LORD CROMER,
The English Diplomatic Agent in Egypt

Tigrane Pasha struck me as being more of a diplomat than a statesman, but he showed his strength by the fact that he understood the weak points of the Egyptians as well as their virtues. It is not the enthusiast who believes that all in his country is perfect who is the best patriot. To say that such a man as this—a man who has a better knowledge of many different governments than half of the English cabinet have of their own, and who wishes the best for his Khedive and his country—needs the advice or support of an English resident minister, is as absurd as to say that the French cabinet should govern themselves by the manifestoes of the Comte de Paris. These men are not barbarians nor despots; they have not gained their place in the world by favor or inheritance. Their homes are as rich in treasures of art and history and literature as are the homes of Lord Rosebery or Sir Henry Drummond Wolff, and if they care for their country and the authority of their Khedive, it is certainly hard that they may not have the right of serving both undisturbed.

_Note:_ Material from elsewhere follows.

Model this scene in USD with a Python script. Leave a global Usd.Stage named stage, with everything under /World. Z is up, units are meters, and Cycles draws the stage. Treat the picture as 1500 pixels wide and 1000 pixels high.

The Khedive himself has been very generally represented through the English press as a "sulky boy" who does not know what is best for him. It is just as easy to describe him as a plucky boy who wishes to govern his own country and his own people in his own way. And not only is he not allowed to do this, but he is treated with a lack of consideration by his protectors which adds insult to injury, and makes him appear as having less authority than is really his. He might very well say to Lord Cromer, "It was all very well to dissemble your love, but why did you kick me down-stairs?"

Sir Evelyn Baring, now Lord Cromer, and the ruling figure in Egypt, has served his country as faithfully and as successfully as any man in her debt to-day. He has been in Egypt from the beginning of these ten years, and he has been given almost unlimited power and authority by his own country, of which his nominal position of Consul-General and Diplomatic Agent is no criterion. He is a typical Englishman in appearance, broad-shouldered and big all over, with a smooth-shaven face, and the look of having just come fresh from a bath. In conversation he thinks much more of what he has to say than of how he says it; by that I mean that he is direct, and even abrupt; the Egyptians found him most unpleasantly so. But were he more tactful, he would probably have been better liked personally, but would not have succeeded in doing what he has done so well.

I do not like what he has done, but I want to be fair in showing that for the work he was sent to do he is probably the best man England could have selected. A man less self-reliant might have feared to compromise himself with home authorities, and would have temporized and lost where Lord Cromer bullied and browbeat and won. He is a very remarkable man. He studies for a half-hour every day after breakfast, and plays tennis in the afternoon. When he is in his own room, with a pipe in his mouth, he can talk more interestingly and with more exact knowledge of Egypt than any man in the world, and your admiration for him is unbounded. In the rooms of the legation, on the contrary, or, again, when advising a minister of the Khedive or the Khedive himself, he can be as intensely disagreeable in his manner and as powerfully aggressive as a polar-bear. During the last so-called "crisis" he gave the Khedive twenty-four hours in which to dismiss his Prime-minister. He did this with the assurance from the English Foreign Office that the home government would support him. He then cabled with one hand to Malta for troops and with the other stopped the Black Watch at Aden on their way to India, and called them back to Cairo, after which he went out in full sight of the public and banged tennis balls about until sunset. A man who can call out "forty, love!" "forty, fifteen!" in a calm voice two hours after sending an ultimatum to a Khedive and disarranging the movements of six thousand of her Majesty's troops will get what he wants in the end, and a boy of eighteen is hardly a fair match for him.

As I have said, the English press have misrepresented the young Khedive in many ways. He is, in the first place, much older both in appearance and manner and thought than his age would suggest, and if he is sulky to Englishmen it is not to be wondered at. They could hardly expect his Highness to regard them as seriously as his friends as they regard themselves. The Khedive gave me a private audience at the Abdine Palace while I was in Cairo, and from what he said then and from what others who are close to him told me of him, I obtained a very different idea of his personality than I had received from the English.

A GUN OF THE MULE BATTERY IN ACTION

He struck me as being distinctly obstinate—a characteristic which is so marked in our President that it can only be considered one of the qualifications for success, and is probably the quality in the Khedive which the English describe as sulkiness. What I liked in him most was his pride in his army and in the Egyptian people as Egyptians. It is always well that a ruler should be so enthusiastic over what is his own that he shows it even to the casual stranger, for if he exhibits it to him, how much more will he show it to his people! The Khedive has gentle tastes, and is said to find his amusement in his garden and among flowers and on the farm lands of his estates; he speaks several languages very well, and dresses and looks—except for the fez and his attendants—like any other young man of twenty-three or twenty-four in Paris or New York. His ministers, who know him best, describe him as having a high spirit, and one that, as he grows older and will be guided by greater experience, will lead him to firmer authority for his own good and for the good of his people.